Extract, unchanged, every line from the top of the material below through the line with "COL = S.collection", and no more.

--- START INFORMATION SUPPLIED ---

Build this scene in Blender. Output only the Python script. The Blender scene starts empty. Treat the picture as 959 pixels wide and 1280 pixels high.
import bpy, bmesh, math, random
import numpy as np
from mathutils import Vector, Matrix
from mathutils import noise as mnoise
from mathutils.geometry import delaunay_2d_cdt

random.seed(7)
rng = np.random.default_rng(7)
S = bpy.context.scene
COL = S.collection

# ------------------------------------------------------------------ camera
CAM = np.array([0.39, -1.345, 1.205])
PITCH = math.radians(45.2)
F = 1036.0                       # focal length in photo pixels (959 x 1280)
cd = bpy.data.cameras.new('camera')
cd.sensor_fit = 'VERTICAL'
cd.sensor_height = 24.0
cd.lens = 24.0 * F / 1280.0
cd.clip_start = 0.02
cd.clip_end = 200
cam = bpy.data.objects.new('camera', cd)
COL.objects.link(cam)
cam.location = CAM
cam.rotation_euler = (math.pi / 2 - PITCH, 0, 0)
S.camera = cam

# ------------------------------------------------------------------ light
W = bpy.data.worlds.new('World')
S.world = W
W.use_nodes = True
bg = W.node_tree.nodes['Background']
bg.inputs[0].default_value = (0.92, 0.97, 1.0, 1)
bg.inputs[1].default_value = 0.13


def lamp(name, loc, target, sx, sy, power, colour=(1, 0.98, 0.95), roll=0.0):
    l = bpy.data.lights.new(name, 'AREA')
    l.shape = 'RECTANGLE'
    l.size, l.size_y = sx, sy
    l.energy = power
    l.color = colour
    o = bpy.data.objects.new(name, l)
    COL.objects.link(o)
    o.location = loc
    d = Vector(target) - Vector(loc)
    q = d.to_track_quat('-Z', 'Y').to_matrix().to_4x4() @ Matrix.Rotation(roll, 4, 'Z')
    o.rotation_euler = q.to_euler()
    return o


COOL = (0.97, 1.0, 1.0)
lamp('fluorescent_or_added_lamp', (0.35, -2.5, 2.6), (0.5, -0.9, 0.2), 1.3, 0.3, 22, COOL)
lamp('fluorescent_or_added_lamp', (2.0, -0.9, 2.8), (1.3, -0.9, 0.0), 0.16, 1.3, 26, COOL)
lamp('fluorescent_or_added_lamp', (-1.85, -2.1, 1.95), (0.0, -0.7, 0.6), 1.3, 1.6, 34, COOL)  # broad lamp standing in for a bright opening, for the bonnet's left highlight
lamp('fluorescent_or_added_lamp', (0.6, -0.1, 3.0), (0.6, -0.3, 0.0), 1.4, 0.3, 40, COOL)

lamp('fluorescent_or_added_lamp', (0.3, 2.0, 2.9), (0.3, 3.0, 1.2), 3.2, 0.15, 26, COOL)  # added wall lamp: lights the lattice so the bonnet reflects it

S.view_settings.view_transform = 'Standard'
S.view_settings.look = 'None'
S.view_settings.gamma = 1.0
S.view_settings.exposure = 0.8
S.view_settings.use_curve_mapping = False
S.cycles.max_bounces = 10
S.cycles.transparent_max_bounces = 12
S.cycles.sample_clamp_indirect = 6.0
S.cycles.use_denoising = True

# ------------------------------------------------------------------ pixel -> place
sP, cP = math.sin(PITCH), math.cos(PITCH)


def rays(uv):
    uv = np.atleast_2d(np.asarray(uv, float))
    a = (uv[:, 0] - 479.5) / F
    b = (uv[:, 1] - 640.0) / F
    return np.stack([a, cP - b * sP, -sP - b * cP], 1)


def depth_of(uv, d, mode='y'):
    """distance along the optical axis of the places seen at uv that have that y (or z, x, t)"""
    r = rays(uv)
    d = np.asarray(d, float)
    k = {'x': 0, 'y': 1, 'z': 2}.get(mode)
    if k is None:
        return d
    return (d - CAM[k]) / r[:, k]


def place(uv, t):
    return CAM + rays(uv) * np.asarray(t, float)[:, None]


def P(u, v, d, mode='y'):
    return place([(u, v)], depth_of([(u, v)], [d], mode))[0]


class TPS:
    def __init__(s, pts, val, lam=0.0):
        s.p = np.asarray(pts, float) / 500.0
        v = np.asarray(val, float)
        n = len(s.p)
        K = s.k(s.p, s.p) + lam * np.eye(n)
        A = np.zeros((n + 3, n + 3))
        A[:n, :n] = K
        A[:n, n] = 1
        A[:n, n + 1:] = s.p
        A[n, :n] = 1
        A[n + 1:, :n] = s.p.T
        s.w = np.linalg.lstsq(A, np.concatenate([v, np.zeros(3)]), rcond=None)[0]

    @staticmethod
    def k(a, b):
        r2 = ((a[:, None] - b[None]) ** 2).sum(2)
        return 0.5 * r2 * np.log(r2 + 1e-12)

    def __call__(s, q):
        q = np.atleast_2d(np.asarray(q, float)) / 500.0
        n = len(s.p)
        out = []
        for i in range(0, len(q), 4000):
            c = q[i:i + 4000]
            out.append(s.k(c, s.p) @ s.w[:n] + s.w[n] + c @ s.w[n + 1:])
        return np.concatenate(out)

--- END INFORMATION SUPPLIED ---

> _CORRECT RESULT_
Build this scene in Blender. Output only the Python script. The Blender scene starts empty. Treat the picture as 959 pixels wide and 1280 pixels high.
import bpy, bmesh, math, random
import numpy as np
from mathutils import Vector, Matrix
from mathutils import noise as mnoise
from mathutils.geometry import delaunay_2d_cdt

random.seed(7)
rng = np.random.default_rng(7)
S = bpy.context.scene
COL = S.collection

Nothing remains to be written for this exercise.